That's a lot less than some other airports are facing - the bill could be in the tens of millions of dollars for Vancouver International Airport.

But Prince George Airport Authority chief executive officer John Gibson said he's nonetheless opposed to the regulations.

"We feel there are a lot more important things to spend $2 to $3 million on."

Major runways at Canada's airports require a graded, unobstructed buffer zone or "runway strip" extending 60 metres past the runway's end for last-ditch emergency stopping, and Transport Canada official say the department wants to increase that requirement to at least 150 metres of emergency stopping space.

The proposed move follows a warning last year from the Transportation Safety Board that runway excursions and other landing safety issues pose one of the country's greatest transportation risks and need urgent government and industry action.

The rate of overruns per million landings by large transport aircraft in Canada is almost twice the world average, and three times that of the United States.
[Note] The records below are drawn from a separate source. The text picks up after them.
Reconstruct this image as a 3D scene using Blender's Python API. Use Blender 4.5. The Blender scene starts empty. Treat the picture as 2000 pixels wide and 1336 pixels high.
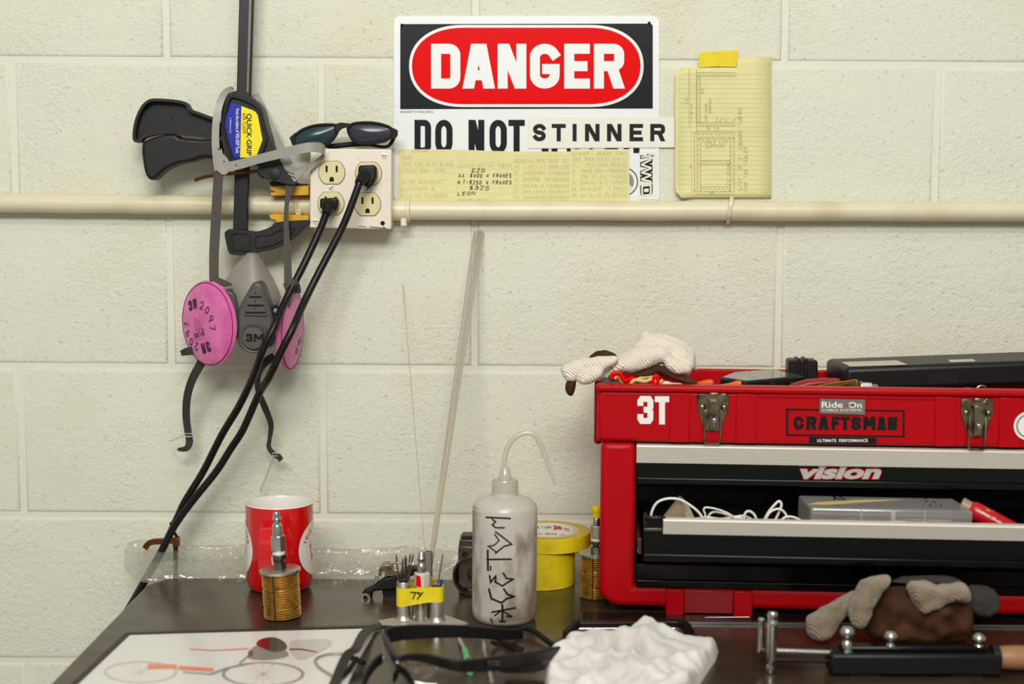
import bpy, bmesh, math, random
from mathutils import Vector as V, Matrix, noise
from mathutils.geometry import delaunay_2d_cdt
random.seed(7)
SC = bpy.context.scene
COL = SC.collection
PI = math.pi

# ------------------------------------------------------------------ camera
FPX, CD, CH = 2778.0, 1.896, 0.47                 # focal length in pixels (2000 wide), distance to wall, height over bench
TH, PH = math.radians(5.3), math.radians(0.35)    # pitch down, roll
F_ = V((0, math.cos(TH), -math.sin(TH)))
R0 = V((1, 0, 0)); U0 = R0.cross(F_)
R_ = R0*math.cos(PH)+U0*math.sin(PH); U_ = -R0*math.sin(PH)+U0*math.cos(PH)
CAM = V((0, -CD, CH))
cd = bpy.data.cameras.new('camera'); cam = bpy.data.objects.new('camera', cd); COL.objects.link(cam)
cd.sensor_width = 36.0; cd.lens = 36.0*FPX/2000.0; cd.clip_start = 0.05
cam.matrix_world = Matrix(((R_.x, U_.x, -F_.x, CAM.x), (R_.y, U_.y, -F_.y, CAM.y), (R_.z, U_.z, -F_.z, CAM.z), (0, 0, 0, 1)))
cd.dof.use_dof = True; cd.dof.focus_distance = 1.76; cd.dof.aperture_fstop = 3.1
SC.camera = cam

# ------------------------------------------------------------------ world, lamps, exposure
wd = bpy.data.worlds.new('world'); SC.world = wd; wd.use_nodes = True
wd.node_tree.nodes['Background'].inputs[0].default_value = (0.84, 0.86, 0.80, 1)
wd.node_tree.nodes['Background'].inputs[1].default_value = 0.40
def area(name, loc, sx, sy, power, col=(1.0, 0.985, 0.93)):
    l = bpy.data.lights.new(name, 'AREA'); l.shape = 'RECTANGLE'; l.size = sx; l.size_y = sy; l.energy = power; l.color = col
    o = bpy.data.objects.new(name, l); COL.objects.link(o); o.location = loc
    return o
def aim(o, p): o.rotation_euler = (V(p)-o.location).to_track_quat('-Z', 'Y').to_euler(); return o
area('ceiling_and_fill_light', (0.15, -1.35, 1.95), 1.3, 0.20, 4.5)
aim(area('ceiling_and_fill_light', (0.15, -2.1, 2.0), 1.3, 0.20, 17), (0.1, -.6, .2))
aim(area('ceiling_and_fill_light', (-0.2, -3.4, 1.9), 1.6, 0.6, 80), (0, 0, .4))  # added frontal fill standing in for room bounce, not a known fixture
SC.view_settings.view_transform = 'Standard'; SC.view_settings.look = 'None'
SC.view_settings.gamma = 1.0; SC.view_settings.use_curve_mapping = False
SC.view_settings.exposure = -0.04

# ------------------------------------------------------------------ where things stand: photo measurements turned into points in the room
def ray(px, py): return F_*FPX + R_*(px-1000) + U_*(668-py)
def W(px, py, y=0.0):                     # on the vertical plane y
    r = ray(px, py); return CAM + r*((y-CAM.y)/r.y)
def B(px, py, z=0.0):                     # on the horizontal plane z
    r = ray(px, py); return CAM + r*((z-CAM.z)/r.z)
def Z(ox, oy, s, pts): return [(ox+p[0]/s, oy+p[1]/s)+tuple(p[2:]) for p in pts]
def mpp(y): return (y+CD)/FPX             # metres per pixel at depth plane y

# ------------------------------------------------------------------ materials
def lin(c):
    c = c/255.0
    return c/12.92 if c <= 0.04045 else ((c+0.055)/1.055)**2.4
def rgb(r, g, b): return (lin(r), lin(g), lin(b), 1.0)
def mat(name, col, rough=0.5, metal=0.0, bump=None, var=None, coat=0.0, alpha=1.0, spec=0.5, sheen=0.0, sss=0.0, aniso=None):
    m = bpy.data.materials.new(name); m.use_nodes = True
    nt = m.node_tree; b = nt.nodes['Principled BSDF']
    b.inputs['Base Color'].default_value = col; b.inputs['Roughness'].default_value = rough; b.inputs['Metallic'].default_value = metal
    b.inputs['Coat Weight'].default_value = coat; b.inputs['Coat Roughness'].default_value = 0.05; b.inputs['Alpha'].default_value = alpha
    b.inputs['Specular IOR Level'].default_value = spec; b.inputs['Sheen Weight'].default_value = sheen
    if sss:
        b.inputs['Subsurface Weight'].default_value = sss; b.inputs['Subsurface Scale'].default_value = 0.01
    tc = nt.nodes.new('ShaderNodeTexCoord')
    if var:                                # (noise scale, second colour, low, high)
        n = nt.nodes.new('ShaderNodeTexNoise'); n.inputs['Scale'].default_value = var[0]; n.inputs['Detail'].default_value = 6
        nt.links.new(tc.outputs['Object'], n.inputs['Vector'])
        r = nt.nodes.new('ShaderNodeMapRange'); r.inputs[1].default_value = var[2]; r.inputs[2].default_value = var[3]
        nt.links.new(n.outputs['Fac'], r.inputs[0])
        x = nt.nodes.new('ShaderNodeMix'); x.data_type = 'RGBA'; x.inputs[6].default_value = col; x.inputs[7].default_value = var[1]
        nt.links.new(r.outputs[0], x.inputs[0]); nt.links.new(x.outputs[2], b.inputs['Base Color'])
    if bump:                               # (scale, strength, distance[, stretch])
        n = nt.nodes.new('ShaderNodeTexNoise'); n.inputs['Scale'].default_value = bump[0]; n.inputs['Detail'].default_value = 4
        if len(bump) > 3:
            mp = nt.nodes.new('ShaderNodeMapping'); mp.inputs['Scale'].default_value = bump[3]
            nt.links.new(tc.outputs['Object'], mp.inputs[0]); nt.links.new(mp.outputs[0], n.inputs['Vector'])
        else: nt.links.new(tc.outputs['Object'], n.inputs['Vector'])
        bp = nt.nodes.new('ShaderNodeBump'); bp.inputs['Strength'].default_value = bump[1]; bp.inputs['Distance'].default_value = bump[2]
        nt.links.new(n.outputs['Fac'], bp.inputs['Height']); nt.links.new(bp.outputs[0], b.inputs['Normal'])
    return m
def knit(name, col, scale=900.0, direc='DIAGONAL', col2=None):
    m = mat(name, col, 0.95, sheen=0.3); nt = m.node_tree; b = nt.nodes['Principled BSDF']
    tc = nt.nodes.new('ShaderNodeTexCoord'); w = nt.nodes.new('ShaderNodeTexWave'); w.bands_direction = direc
    w.inputs['Scale'].default_value = scale; w.inputs['Distortion'].default_value = 2.0; w.inputs['Detail Scale'].default_value = 3.0
    nt.links.new(tc.outputs['Object'], w.inputs['Vector'])
    bp = nt.nodes.new('ShaderNodeBump'); bp.inputs['Strength'].default_value = 0.8; bp.inputs['Distance'].default_value = 0.0015
    nt.links.new(w.outputs['Fac'], bp.inputs['Height']); nt.links.new(bp.outputs[0], b.inputs['Normal'])
    if col2:
        n = nt.nodes.new('ShaderNodeTexNoise'); n.inputs['Scale'].default_value = 70; n.inputs['Detail'].default_value = 5
        nt.links.new(tc.outputs['Object'], n.inputs['Vector'])
        r = nt.nodes.new('ShaderNodeMapRange'); r.inputs[1].default_value = 0.5; r.inputs[2].default_value = 0.75
        nt.links.new(n.outputs['Fac'], r.inputs[0])
        x = nt.nodes.new('ShaderNodeMix'); x.data_type = 'RGBA'; x.inputs[6].default_value = col; x.inputs[7].default_value = col2
        nt.links.new(r.outputs[0], x.inputs[0]); nt.links.new(x.outputs[2], b.inputs['Base Color'])
    return m
def clearfilm(name, tint=(1, 1, 1, 1), gloss=0.25, bumps=None, rough=0.12, milky=0.0, milk=(0.8, 0.78, 0.72, 1)):
    m = bpy.data.materials.new(name); m.use_nodes = True; nt = m.node_tree; nt.nodes.clear()
    o = nt.nodes.new('ShaderNodeOutputMaterial'); t = nt.nodes.new('ShaderNodeBsdfTransparent'); g = nt.nodes.new('ShaderNodeBsdfGlossy'); mx = nt.nodes.new('ShaderNodeMixShader')
    t.inputs[0].default_value = tint; g.inputs['Roughness'].default_value = rough; mx.inputs[0].default_value = gloss
    src = t.outputs[0]
    if milky:
        d = nt.nodes.new('ShaderNodeBsdfDiffuse'); d.inputs[0].default_value = milk; tl = nt.nodes.new('ShaderNodeBsdfTranslucent'); tl.inputs[0].default_value = milk
        a = nt.nodes.new('ShaderNodeMixShader'); a.inputs[0].default_value = 0.4
        nt.links.new(d.outputs[0], a.inputs[1]); nt.links.new(tl.outputs[0], a.inputs[2])
        m2 = nt.nodes.new('ShaderNodeMixShader'); m2.inputs[0].default_value = milky
        nt.links.new(t.outputs[0], m2.inputs[1]); nt.links.new(a.outputs[0], m2.inputs[2]); src = m2.outputs[0]
    nt.links.new(src, mx.inputs[1]); nt.links.new(g.outputs[0], mx.inputs[2]); nt.links.new(mx.outputs[0], o.inputs[0])
    if bumps:
        tc = nt.nodes.new('ShaderNodeTexCoord'); n = nt.nodes.new('ShaderNodeTexNoise'); n.inputs['Scale'].default_value = bumps[0]; n.inputs['Detail'].default_value = 3
        nt.links.new(tc.outputs['Object'], n.inputs['Vector'])
        bp = nt.nodes.new('ShaderNodeBump'); bp.inputs['Strength'].default_value = 1.0; bp.inputs['Distance'].default_value = bumps[1]
        nt.links.new(n.outputs['Fac'], bp.inputs['Height']); nt.links.new(bp.outputs[0], g.inputs['Normal'])
    return m

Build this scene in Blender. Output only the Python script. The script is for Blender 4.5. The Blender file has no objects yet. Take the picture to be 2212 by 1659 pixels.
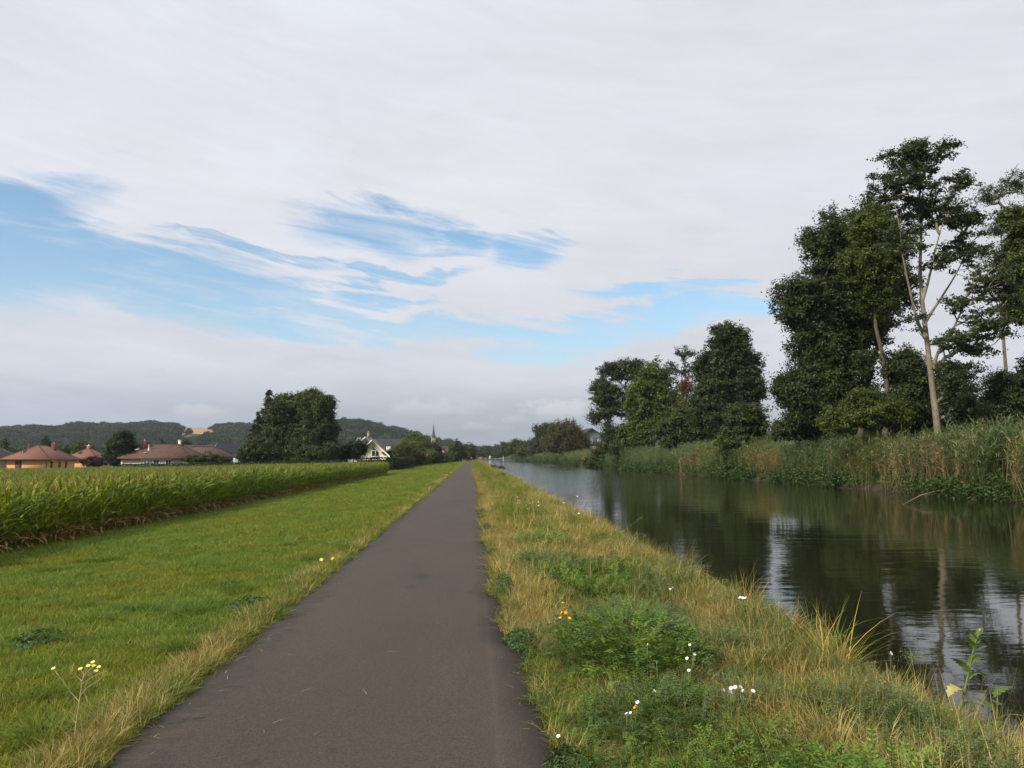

The figure jumps to four times the global average when the runway is wet.

In Canada, there were 46 overruns involving larger aircraft between 1989 and 2006, including 11 with significant aircraft damage and injuries, according to the TSB. In 2005, at Toronto's Pearson International Airport, an Air France airliner barrelled off a rain-slick runway and caught fire.

The proposed change would be in line with the International Civil Aviation Organization's minimum standard, but falls another 150 metres short of its recommended best practice, with which much of the rest of the world complies.

The runway at Prince George Airport is the third longest in Canada and conceivably, the airport could meet the standard by shortening the runway, but Gibson said that would be out of the question.

"We didn't invest money in a commercial runway to shorten our commercial capabilities," Gibson said and added there are other ways to meet the same goal.

"Put more money into making more precision landings, that would make more sense than it would be to lengthen the runway because the precision landings would probably benefit every landing," he said.